Post, Suffragents

They Remembered the Ladies and Did Much More Than That

May 30, 2017

This post also appeared on the Good Men Project site on June 7, 2017.

Broadside PDF

The sumptuously printed Broadside Library of Thornwillow Makers now includes the mission statement of the National Men’s League for Woman Suffrage as presented in 1912 by James Lees Laidlaw, the president of this organization of thousands of prominent men across thirty-five states. The league is the subject of my new book, The Suffragents: How Women Used Men to Get the Vote.  Laidlaw was a financier, scion of Laidlaw & Company, and a member of the board of directors of what became Standard & Poor’s. He was, not coincidentally, the husband of the great New York suffragist, Harriet Burton Laidlaw, and one of many men of position and influence who turned the moniker “suffrage husband” into a title of distinction, in the words of Ida Husted Harper. Full disclosure: I made the broadside happen, via my husband’s good offices and on from there to our talented friend, Luke Pontifell, Thornwillow’s leader and guiding creative force. I happened on the statement in a suffrage scrapbook, attributed to the St. John Daily Evening Globe of New Brunswick, Canada, dated May 17, 1912. It was included as part of a column, which you can read below, signed by the playwright, George Middleton, another great Men’s Leaguer, whose wife and muse was the actress and suffragist Fola La Follette. I haven’t seen the mission statement anywhere else. Here is Middleton’s column and Laidlaw’s text once again:

There are many men who inwardly feel the justice of equal suffrage, but who are not ready to acknowledge it publicly, unless backed by numbers. There are other men who are not even ready to give the subject consideration until they see that a large number of men are willing to be counted in favor of it. The man who is so prejudice that he will not consider it at all will pass away with this generation if not sooner.

The usefulness of the Men’s Leagues politically to women constitutes one of the unanswerable arguments for woman suffrage. Legislators are mainly responsible to voters, and voters only. In the majority of States in this country, earnest determined women are besieging the Legislatures, endeavoring to bring about the submission of a woman suffrage amendment to the people. How long and burdensome is this effort on the part of non-voters, everyone knows. If a well-organized minority of men voters demand equal suffrage legislation from the Legislatures they will get it.
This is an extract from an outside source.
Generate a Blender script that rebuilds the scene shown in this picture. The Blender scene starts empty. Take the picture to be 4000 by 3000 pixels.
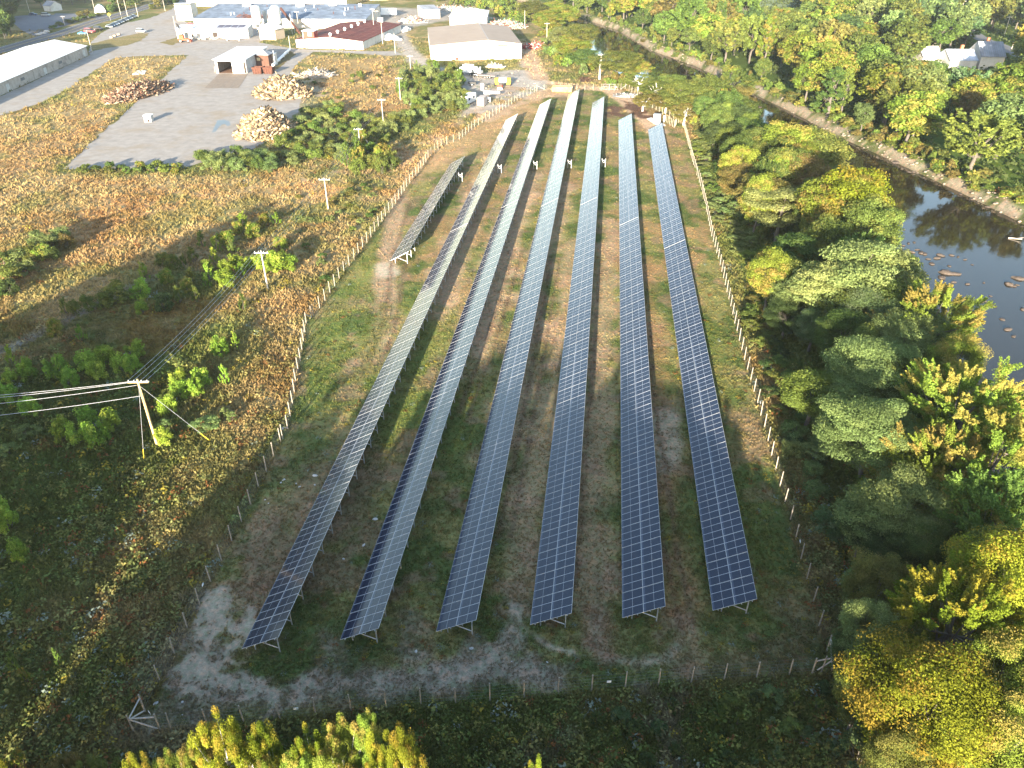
import bpy, math, random
import numpy as np
from mathutils import Matrix, Vector
from mathutils.geometry import tessellate_polygon

rng = np.random.default_rng(7)
random.seed(7)
scene = bpy.context.scene
COL = scene.collection
PI = math.pi

# ------------------------------------------------------------------ camera geometry
FPX, PITCH, YAW, ROLL, CH = 3017.23, 0.56150327, 0.11577437, -0.00262252, 59.4
_cy, _sy, _cp, _sp = math.cos(YAW), math.sin(YAW), math.cos(PITCH), math.sin(PITCH)
CF = np.array([-_sy*_cp, _cy*_cp, -_sp]); CR = np.array([_cy, _sy, 0.0]); CU = np.cross(CR, CF)
_cr, _sr = math.cos(ROLL), math.sin(ROLL)
CR, CU = CR*_cr + CU*_sr, -CR*_sr + CU*_cr
KD = 4000/2212.0

def g(x, y, h=0.0):
    """survey helper: the real place, at height h, that the drone sees in direction (x, y)"""
    r = CF*FPX + CR*(x*KD-2000) - CU*(y*KD-1500)
    t = (CH-h)/-r[2]
    return (float(r[0]*t), float(r[1]*t))

def seen(x, y, z=0.0):
    p = np.array([x, y, z-CH]); d = p@CF
    return ((2000+FPX*(p@CR)/d)/KD, (1500-FPX*(p@CU)/d)/KD, d)

def height_of(b, t):
    bx = g(*b); best = (1e9, 5)
    for h in np.arange(.5, 30, .1):
        q = seen(bx[0], bx[1], h); e = abs(q[1]-t[1])
        if e < best[0]: best = (e, float(h))
    return best[1]

# ------------------------------------------------------------------ materials
def nt(mat): return mat.node_tree.nodes, mat.node_tree.links
MATS = {}
def pm(name, col, rough=.85, metal=0.0, nscale=1.5, namt=.25, bump=0.0, bscale=None, spec=.08, dirt=None, dscale=.4, damt=.5):
    if name in MATS: return MATS[name]
    m = bpy.data.materials.new(name); m.use_nodes = True
    n, l = nt(m); b = n['Principled BSDF']
    b.inputs['Roughness'].default_value = rough; b.inputs['Metallic'].default_value = metal
    b.inputs['Specular IOR Level'].default_value = spec
    tc = n.new('ShaderNodeTexCoord'); no = n.new('ShaderNodeTexNoise')
    no.inputs['Scale'].default_value = nscale; no.inputs['Detail'].default_value = 6; no.inputs['Roughness'].default_value = .65
    l.new(tc.outputs['Object'], no.inputs['Vector'])
    mr = n.new('ShaderNodeMapRange'); mr.inputs['From Min'].default_value = .3; mr.inputs['From Max'].default_value = .7
    mr.inputs['To Min'].default_value = 1-namt; mr.inputs['To Max'].default_value = 1+namt*.6
    l.new(no.outputs['Fac'], mr.inputs['Value'])
    mx = n.new('ShaderNodeMix'); mx.data_type = 'RGBA'; mx.blend_type = 'MULTIPLY'; mx.inputs['Factor'].default_value = 1
    mx.inputs[6].default_value = (*col, 1); l.new(mr.outputs['Result'], mx.inputs[7])
    out = mx.outputs[2]
    if dirt:
        n2 = n.new('ShaderNodeTexNoise'); n2.inputs['Scale'].default_value = dscale; n2.inputs['Detail'].default_value = 8
        n2.inputs['Roughness'].default_value = .7
        l.new(tc.outputs['Object'], n2.inputs['Vector'])
        m2 = n.new('ShaderNodeMapRange'); m2.inputs['From Min'].default_value = .5; m2.inputs['From Max'].default_value = .68
        m2.inputs['To Max'].default_value = damt; l.new(n2.outputs['Fac'], m2.inputs['Value'])
        m3 = n.new('ShaderNodeMix'); m3.data_type = 'RGBA'; l.new(m2.outputs['Result'], m3.inputs['Factor'])
        l.new(out, m3.inputs[6]); m3.inputs[7].default_value = (*dirt, 1); out = m3.outputs[2]
    l.new(out, b.inputs['Base Color'])
    if bump:
        nb = n.new('ShaderNodeTexNoise'); nb.inputs['Scale'].default_value = bscale or nscale*4; nb.inputs['Detail'].default_value = 4
        l.new(tc.outputs['Object'], nb.inputs['Vector'])
        bp = n.new('ShaderNodeBump'); bp.inputs['Strength'].default_value = bump; bp.inputs['Distance'].default_value = .1
        l.new(nb.outputs['Fac'], bp.inputs['Height']); l.new(bp.outputs['Normal'], b.inputs['Normal'])
    MATS[name] = m
    return m

def attr_mat(name, rough=.9, mult=(1, 1, 1), trans=.0, jitter=0.0, nscale=0.0, namt=.3, bump=0.0, mottle=False):
    """surface whose colour is stored per vertex in the mesh attribute 'tint'"""
    if name in MATS: return MATS[name]
    m = bpy.data.materials.new(name); m.use_nodes = True; n, l = nt(m)
    b = n['Principled BSDF']; out = n['Material Output']
    at = n.new('ShaderNodeAttribute'); at.attribute_name = 'tint'
    mx = n.new('ShaderNodeMix'); mx.data_type = 'RGBA'; mx.blend_type = 'MULTIPLY'; mx.inputs['Factor'].default_value = 1
    l.new(at.outputs['Color'], mx.inputs[6]); mx.inputs[7].default_value = (*mult, 1)
    c = mx.outputs[2]
    if jitter:
        oi = n.new('ShaderNodeObjectInfo'); hs = n.new('ShaderNodeHueSaturation')
        a = n.new('ShaderNodeMapRange'); a.inputs['To Min'].default_value = .5-.02; a.inputs['To Max'].default_value = .5+.022
        l.new(oi.outputs['Random'], a.inputs['Value']); l.new(a.outputs['Result'], hs.inputs['Hue'])
        w = n.new('ShaderNodeTexWhiteNoise'); w.noise_dimensions = '1D'; l.new(oi.outputs['Random'], w.inputs['W'])
        v = n.new('ShaderNodeMapRange'); v.inputs['To Min'].default_value = 1-jitter; v.inputs['To Max'].default_value = 1+jitter
        l.new(w.outputs['Value'], v.inputs['Value']); l.new(v.outputs['Result'], hs.inputs['Value'])
        l.new(c, hs.inputs['Color']); c = hs.outputs['Color']
    if nscale:
        tc = n.new('ShaderNodeTexCoord'); no = n.new('ShaderNodeTexNoise'); no.inputs['Scale'].default_value = nscale
        no.inputs['Detail'].default_value = 9; no.inputs['Roughness'].default_value = .72; l.new(tc.outputs['Object'], no.inputs['Vector'])
        mr = n.new('ShaderNodeMapRange'); mr.inputs['From Min'].default_value = .3; mr.inputs['From Max'].default_value = .7
        mr.inputs['To Min'].default_value = 1-namt; mr.inputs['To Max'].default_value = 1+namt
        l.new(no.outputs['Fac'], mr.inputs['Value'])
        m2 = n.new('ShaderNodeMix'); m2.data_type = 'RGBA'; m2.blend_type = 'MULTIPLY'; m2.inputs['Factor'].default_value = 1
        l.new(c, m2.inputs[6]); l.new(mr.outputs['Result'], m2.inputs[7]); c = m2.outputs[2]
        if bump:
            bp = n.new('ShaderNodeBump'); bp.inputs['Strength'].default_value = bump; bp.inputs['Distance'].default_value = .3
            l.new(no.outputs['Fac'], bp.inputs['Height']); l.new(bp.outputs['Normal'], b.inputs['Normal'])
    if mottle:
        n5 = n.new('ShaderNodeTexNoise'); n5.inputs['Scale'].default_value = 1.1; n5.inputs['Detail'].default_value = 12; n5.inputs['Roughness'].default_value = .75
        l.new(tc.outputs['Object'], n5.inputs['Vector'])
        for (lo, hi, mul, amt) in ((.5, .6, (1.45, 1.08, .95), .75), (.5, .4, (.68, .88, .68), .7)):
            q = n.new('ShaderNodeMapRange'); q.inputs['From Min'].default_value = lo; q.inputs['From Max'].default_value = hi; q.inputs['To Max'].default_value = amt
            l.new(n5.outputs['Fac'], q.inputs['Value'])
            m5 = n.new('ShaderNodeMix'); m5.data_type = 'RGBA'; m5.blend_type = 'MULTIPLY'; m5.inputs[7].default_value = (*mul, 1)
            l.new(q.outputs['Result'], m5.inputs['Factor']); l.new(c, m5.inputs[6]); c = m5.outputs[2]
    l.new(c, b.inputs['Base Color']); b.inputs['Roughness'].default_value = rough; b.inputs['Specular IOR Level'].default_value = 0.0
    if trans:
        n.remove(b)
        d = n.new('ShaderNodeBsdfDiffuse'); t = n.new('ShaderNodeBsdfTranslucent'); s = n.new('ShaderNodeMixShader')
        l.new(c, d.inputs['Color']); l.new(c, t.inputs['Color']); s.inputs[0].default_value = trans
        l.new(d.outputs[0], s.inputs[1]); l.new(t.outputs[0], s.inputs[2]); l.new(s.outputs[0], out.inputs['Surface'])
    MATS[name] = m
    return m

# ------------------------------------------------------------------ object helpers
def tag(o, label=None, cat=None, group=None, kind=None):
    if label: o['label'] = label
    if cat: o['category'] = cat
    if group: o['group'] = group
    if kind: o['kind'] = kind
    return o

def empty(name, loc=(0, 0, 0), rz=0.0, parent=None):
    o = bpy.data.objects.new(name, None); COL.objects.link(o)
    o.empty_display_size = .3
    o.location = loc; o.rotation_euler = (0, 0, rz)
    if parent: o.parent = parent
    return o

def np_mesh(name, V, F, tint=None, mats=(), midx=None, smooth=False):
    V = np.asarray(V, np.float32); F = np.asarray(F, np.int32)
    me = bpy.data.meshes.new(name); k = F.shape[1]
    me.vertices.add(len(V)); me.vertices.foreach_set('co', V.ravel())
    me.loops.add(F.size); me.loops.foreach_set('vertex_index', F.ravel())
    me.polygons.add(len(F)); me.polygons.foreach_set('loop_start', np.arange(0, F.size, k, dtype=np.int32))
    me.polygons.foreach_set('loop_total', np.full(len(F), k, np.int32))
    if midx is not None: me.polygons.foreach_set('material_index', np.asarray(midx, np.int32))
    if smooth: me.polygons.foreach_set('use_smooth', np.ones(len(F), bool))
    if tint is not None:
        a = me.attributes.new('tint', 'FLOAT_COLOR', 'POINT')
        c = np.ones((len(V), 4), np.float32); c[:, :3] = tint; a.data.foreach_set('color', c.ravel())
    for m in mats: me.materials.append(m)
    me.update(calc_edges=True)
    return me

def link(name, me, parent=None, loc=(0, 0, 0), rz=0.0):
    o = bpy.data.objects.new(name, me); COL.objects.link(o)
    o.location = loc; o.rotation_euler = (0, 0, rz)
    if parent: o.parent = parent
    return o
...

After that, it is only a question of propaganda, and the men’s Leagues come in again on the first proposition of moral support.

The great educational work in the woman’s movement has been done by women, th[r]ough a vast expenditure of energy and against great odds. There is still work to be done and hard work. We men can make it easier and happier work if we join in it, and no longer stand aside, as too many men have done, leaving the women to toil and struggle, making up in vital energy what they lack in political power.

As statements of purpose go, I would submit that the Men’s League’s  could well serve as a primer for any ally, or organized group of allies, who want to support a cause not readily considered their own. Just imagine men today of such political, social, and financial reach  organizing of their own volition once again, now, a hundred years later, in concrete, active support of  a perceived women’s cause. Think equal pay for equal work or family leave or against sexual trafficking and violence against women.

The photograph just above is of the bronze plaque that hangs in the State Street Side lobby of the state capital building in Albany, New York, a tribute to the eighty-three most important women of the state’s seventy-year-long suffrage campaign and one man, James Lees Laidlaw, honored among the ten suffragists listed on the plaque’s “National Honor Roll.” The others in the national grouping with him are Gertrude Foster Brown , Mary Garrett Hay, Florence Kelley, Mrs. Frank Leslie, Harriet May Mills, Anna Garlin Spencer, Katrina Ely Tiffany, and Vira Boarman Whitehouse, whose husband, James Norman de Rapelye Whitehouse, was active in the Men’s League, as were the husbands of two on the plaque’s “State Honor Roll,” Narcissa Cox Vanderlip, wife of Frank Vanderlip, and Maud Nathan Nathan, married to Frederick Nathan.